We hope that this time the government will reconcile the minimum wage to the cost of living. The minimum wage should enable a worker to meet the basic needs basket. It is the responsibility of the government to protect our workers from exploitation. After all, it is these workers and their families that voted them into office and not capital.



At 6:37 AM , Blogger MrK said...

If the MMD is really serious about seeing the country benefit from FDI, the only thing they need to do is to set the minimum wage really high.

Two quotes:

If your boss is paying you minimum wage, he is saying 'I would pay you less if I could'.

-- Chris Rock

"Servers, labourers, and workmen of different kinds make up the far greater part of every great political society. But what improves the circumstances of the greater part can never be regarded as an inconveniency to the whole. No society can be flourishing and happy, of which the far greater part of the members are poor and miserable. It is but equity, besides, that they who feed cloath, and lodge the whole body of the people, should have such a share of the produce of their own labour as to be themselves tolerably well fed, cloathed, and lodged."

-- Adam Smith

At 6:53 AM , Blogger MrK said...

It is propelled and motivated by profits. Capital doesn’t see the fact that the dignity of work must be recognised with just wages. Capital is not here to promote just employment policies but to extract maximum profits.

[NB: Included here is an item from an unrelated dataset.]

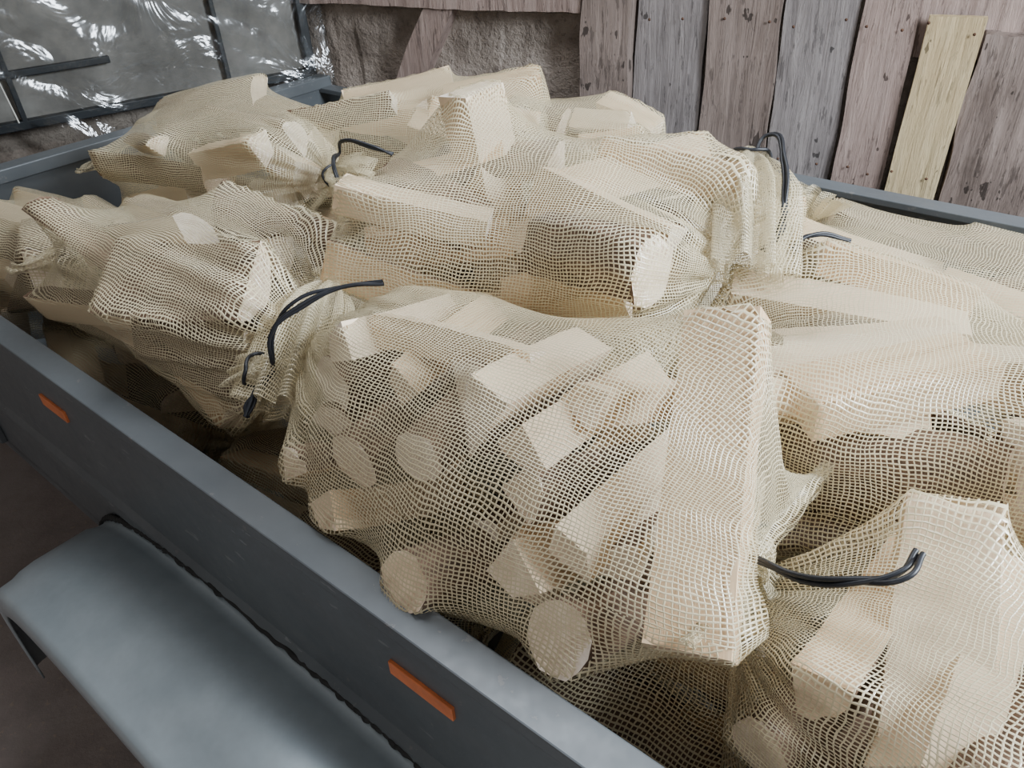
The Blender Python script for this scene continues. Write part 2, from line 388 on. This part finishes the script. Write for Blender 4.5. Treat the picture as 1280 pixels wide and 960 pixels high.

For it's shareholders. What if labour owned the majority of the shares, and dividends were paid out to them to supplement their wages?

Or, what if a standards percentage of the profits were paid out as wages?

And another thing. More even than recognizing the dignity of labour with just wages - markets for consumer products are created, the more consumers have money to spend. In fact, one of the main schools of economic thought intends to stimulate the economy by doing just that - demand side economics.